** Begin **

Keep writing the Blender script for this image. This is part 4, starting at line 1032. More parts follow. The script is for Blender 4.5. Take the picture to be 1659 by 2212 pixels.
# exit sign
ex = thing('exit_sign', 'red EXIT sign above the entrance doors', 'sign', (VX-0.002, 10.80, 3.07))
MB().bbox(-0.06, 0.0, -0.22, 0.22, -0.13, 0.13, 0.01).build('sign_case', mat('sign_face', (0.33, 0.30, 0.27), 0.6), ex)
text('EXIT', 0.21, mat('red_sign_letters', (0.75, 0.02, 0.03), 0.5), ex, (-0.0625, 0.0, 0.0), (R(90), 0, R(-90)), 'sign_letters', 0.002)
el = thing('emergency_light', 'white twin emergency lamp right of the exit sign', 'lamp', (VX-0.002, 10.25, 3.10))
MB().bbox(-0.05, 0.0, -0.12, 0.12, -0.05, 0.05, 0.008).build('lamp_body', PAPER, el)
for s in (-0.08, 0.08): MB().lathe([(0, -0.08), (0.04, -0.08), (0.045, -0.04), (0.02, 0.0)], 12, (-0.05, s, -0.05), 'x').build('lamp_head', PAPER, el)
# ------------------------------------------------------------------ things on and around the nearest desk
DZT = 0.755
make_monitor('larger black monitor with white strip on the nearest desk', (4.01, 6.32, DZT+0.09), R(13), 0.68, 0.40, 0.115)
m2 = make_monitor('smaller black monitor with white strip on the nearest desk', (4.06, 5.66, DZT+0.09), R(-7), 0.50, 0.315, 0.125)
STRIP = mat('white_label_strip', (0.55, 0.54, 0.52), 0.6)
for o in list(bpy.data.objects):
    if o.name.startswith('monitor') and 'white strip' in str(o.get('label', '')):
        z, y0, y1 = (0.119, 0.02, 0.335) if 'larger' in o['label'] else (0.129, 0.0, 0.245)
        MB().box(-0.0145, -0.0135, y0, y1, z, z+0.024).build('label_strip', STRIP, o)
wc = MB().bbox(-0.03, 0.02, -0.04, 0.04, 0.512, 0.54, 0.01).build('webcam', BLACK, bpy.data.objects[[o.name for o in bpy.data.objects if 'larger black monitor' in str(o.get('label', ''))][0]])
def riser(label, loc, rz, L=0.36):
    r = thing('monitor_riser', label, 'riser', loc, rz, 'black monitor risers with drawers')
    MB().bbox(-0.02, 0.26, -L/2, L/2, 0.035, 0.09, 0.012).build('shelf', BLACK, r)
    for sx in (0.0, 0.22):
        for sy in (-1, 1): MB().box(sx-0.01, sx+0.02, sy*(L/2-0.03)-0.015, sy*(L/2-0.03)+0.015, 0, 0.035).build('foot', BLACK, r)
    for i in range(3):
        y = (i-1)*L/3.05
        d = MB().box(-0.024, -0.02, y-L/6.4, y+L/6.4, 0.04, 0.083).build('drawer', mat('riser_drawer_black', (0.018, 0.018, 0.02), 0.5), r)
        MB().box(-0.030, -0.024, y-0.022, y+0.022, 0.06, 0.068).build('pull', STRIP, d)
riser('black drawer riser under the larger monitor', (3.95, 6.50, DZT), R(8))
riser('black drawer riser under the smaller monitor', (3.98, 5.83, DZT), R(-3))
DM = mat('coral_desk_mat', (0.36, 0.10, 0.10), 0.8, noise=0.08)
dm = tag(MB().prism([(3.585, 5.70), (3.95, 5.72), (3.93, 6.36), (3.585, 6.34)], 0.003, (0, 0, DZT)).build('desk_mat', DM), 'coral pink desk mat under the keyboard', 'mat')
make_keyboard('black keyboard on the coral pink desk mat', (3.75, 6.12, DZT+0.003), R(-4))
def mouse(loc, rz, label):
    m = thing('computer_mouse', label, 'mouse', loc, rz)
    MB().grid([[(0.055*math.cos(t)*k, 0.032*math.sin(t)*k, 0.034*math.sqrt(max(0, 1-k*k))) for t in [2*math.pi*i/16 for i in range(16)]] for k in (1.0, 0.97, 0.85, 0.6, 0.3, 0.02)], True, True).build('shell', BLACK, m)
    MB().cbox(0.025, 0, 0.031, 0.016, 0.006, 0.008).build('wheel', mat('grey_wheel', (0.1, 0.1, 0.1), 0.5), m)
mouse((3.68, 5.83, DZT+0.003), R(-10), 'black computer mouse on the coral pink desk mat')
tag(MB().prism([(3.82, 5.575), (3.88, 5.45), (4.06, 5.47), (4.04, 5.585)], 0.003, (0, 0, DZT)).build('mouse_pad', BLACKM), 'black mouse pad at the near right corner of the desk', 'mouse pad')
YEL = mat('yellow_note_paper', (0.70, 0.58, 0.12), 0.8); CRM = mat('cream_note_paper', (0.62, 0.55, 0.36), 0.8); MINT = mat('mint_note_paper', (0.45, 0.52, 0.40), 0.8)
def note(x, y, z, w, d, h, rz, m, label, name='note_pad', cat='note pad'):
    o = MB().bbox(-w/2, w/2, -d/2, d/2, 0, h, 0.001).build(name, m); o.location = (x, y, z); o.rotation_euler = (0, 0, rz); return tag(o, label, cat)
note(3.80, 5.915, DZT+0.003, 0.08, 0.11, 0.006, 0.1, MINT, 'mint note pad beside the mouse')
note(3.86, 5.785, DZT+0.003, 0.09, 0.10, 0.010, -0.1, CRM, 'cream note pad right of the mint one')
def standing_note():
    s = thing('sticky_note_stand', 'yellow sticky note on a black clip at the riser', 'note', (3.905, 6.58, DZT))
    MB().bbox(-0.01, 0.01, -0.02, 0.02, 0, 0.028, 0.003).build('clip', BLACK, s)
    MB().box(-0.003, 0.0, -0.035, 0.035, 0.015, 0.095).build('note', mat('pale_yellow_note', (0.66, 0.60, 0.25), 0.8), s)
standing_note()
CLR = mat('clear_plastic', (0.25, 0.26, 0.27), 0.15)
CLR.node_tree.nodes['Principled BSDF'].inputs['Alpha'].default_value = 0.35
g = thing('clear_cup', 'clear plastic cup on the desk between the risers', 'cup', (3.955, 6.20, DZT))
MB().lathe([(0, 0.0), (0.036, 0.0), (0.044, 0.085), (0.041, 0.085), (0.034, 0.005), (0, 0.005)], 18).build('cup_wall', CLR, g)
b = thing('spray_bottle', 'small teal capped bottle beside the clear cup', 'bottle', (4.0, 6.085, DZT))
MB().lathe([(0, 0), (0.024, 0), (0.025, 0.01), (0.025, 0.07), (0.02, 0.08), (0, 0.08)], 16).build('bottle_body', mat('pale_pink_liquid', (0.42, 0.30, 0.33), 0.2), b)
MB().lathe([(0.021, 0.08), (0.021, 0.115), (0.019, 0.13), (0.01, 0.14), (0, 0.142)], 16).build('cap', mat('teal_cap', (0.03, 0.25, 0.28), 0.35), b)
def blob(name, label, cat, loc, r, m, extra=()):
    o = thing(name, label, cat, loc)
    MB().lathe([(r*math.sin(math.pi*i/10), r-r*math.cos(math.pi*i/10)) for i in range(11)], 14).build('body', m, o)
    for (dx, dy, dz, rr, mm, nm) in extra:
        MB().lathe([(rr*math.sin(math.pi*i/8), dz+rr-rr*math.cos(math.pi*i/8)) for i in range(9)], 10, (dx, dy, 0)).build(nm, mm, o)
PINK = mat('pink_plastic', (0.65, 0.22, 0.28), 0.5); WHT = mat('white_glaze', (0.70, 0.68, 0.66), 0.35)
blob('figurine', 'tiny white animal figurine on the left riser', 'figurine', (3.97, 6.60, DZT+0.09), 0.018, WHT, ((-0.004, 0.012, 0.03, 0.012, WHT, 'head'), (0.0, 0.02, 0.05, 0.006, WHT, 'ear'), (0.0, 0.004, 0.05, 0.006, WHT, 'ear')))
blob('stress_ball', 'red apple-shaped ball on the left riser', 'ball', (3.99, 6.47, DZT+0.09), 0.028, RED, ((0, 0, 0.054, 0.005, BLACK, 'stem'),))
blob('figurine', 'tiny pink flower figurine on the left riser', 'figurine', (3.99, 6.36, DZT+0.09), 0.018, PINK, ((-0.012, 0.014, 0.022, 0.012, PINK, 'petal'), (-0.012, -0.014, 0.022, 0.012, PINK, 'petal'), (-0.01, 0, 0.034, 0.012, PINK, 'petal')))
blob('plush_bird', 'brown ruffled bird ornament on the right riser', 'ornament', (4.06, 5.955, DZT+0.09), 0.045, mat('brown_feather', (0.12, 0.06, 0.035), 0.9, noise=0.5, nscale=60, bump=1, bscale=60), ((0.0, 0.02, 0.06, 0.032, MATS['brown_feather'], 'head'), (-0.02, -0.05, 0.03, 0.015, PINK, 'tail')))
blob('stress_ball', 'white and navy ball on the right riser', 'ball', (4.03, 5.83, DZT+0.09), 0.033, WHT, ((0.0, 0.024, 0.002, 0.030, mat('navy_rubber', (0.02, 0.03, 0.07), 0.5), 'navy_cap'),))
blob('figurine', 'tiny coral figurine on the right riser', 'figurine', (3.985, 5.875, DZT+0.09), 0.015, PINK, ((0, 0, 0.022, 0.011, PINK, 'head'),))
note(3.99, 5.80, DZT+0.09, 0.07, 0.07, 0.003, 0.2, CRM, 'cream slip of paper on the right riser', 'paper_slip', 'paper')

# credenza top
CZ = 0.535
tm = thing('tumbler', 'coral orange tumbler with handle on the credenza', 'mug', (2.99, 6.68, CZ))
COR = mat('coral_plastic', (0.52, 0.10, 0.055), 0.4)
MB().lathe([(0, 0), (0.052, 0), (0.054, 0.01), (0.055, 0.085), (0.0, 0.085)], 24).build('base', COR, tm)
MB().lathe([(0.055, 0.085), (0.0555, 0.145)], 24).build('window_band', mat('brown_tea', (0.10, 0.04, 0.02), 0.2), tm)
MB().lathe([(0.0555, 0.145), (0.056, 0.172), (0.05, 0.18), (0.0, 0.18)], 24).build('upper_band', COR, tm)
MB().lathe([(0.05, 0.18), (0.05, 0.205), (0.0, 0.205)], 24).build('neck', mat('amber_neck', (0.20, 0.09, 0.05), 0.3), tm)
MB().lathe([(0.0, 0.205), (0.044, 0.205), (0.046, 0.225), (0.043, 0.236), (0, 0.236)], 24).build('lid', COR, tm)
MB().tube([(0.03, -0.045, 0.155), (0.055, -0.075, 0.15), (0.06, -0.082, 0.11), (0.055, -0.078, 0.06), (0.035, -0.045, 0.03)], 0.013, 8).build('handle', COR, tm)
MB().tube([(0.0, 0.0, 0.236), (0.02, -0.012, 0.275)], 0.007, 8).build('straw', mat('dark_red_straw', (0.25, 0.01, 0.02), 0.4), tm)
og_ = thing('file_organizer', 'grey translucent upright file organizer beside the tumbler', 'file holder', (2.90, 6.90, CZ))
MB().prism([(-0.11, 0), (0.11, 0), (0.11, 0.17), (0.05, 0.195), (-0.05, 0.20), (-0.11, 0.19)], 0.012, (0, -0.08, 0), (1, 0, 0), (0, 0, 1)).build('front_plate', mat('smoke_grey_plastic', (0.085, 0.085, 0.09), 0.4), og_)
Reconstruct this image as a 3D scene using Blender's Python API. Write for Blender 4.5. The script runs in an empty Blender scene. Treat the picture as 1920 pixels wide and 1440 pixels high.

** End **

Find every line that holds "script" and copy it.

## EXERCISE OUTPUT
Keep writing the Blender script for this image. This is part 4, starting at line 1032. More parts follow. The script is for Blender 4.5. Take the picture to be 1659 by 2212 pixels.
Reconstruct this image as a 3D scene using Blender's Python API. Write for Blender 4.5. The script runs in an empty Blender scene. Treat the picture as 1920 pixels wide and 1440 pixels high.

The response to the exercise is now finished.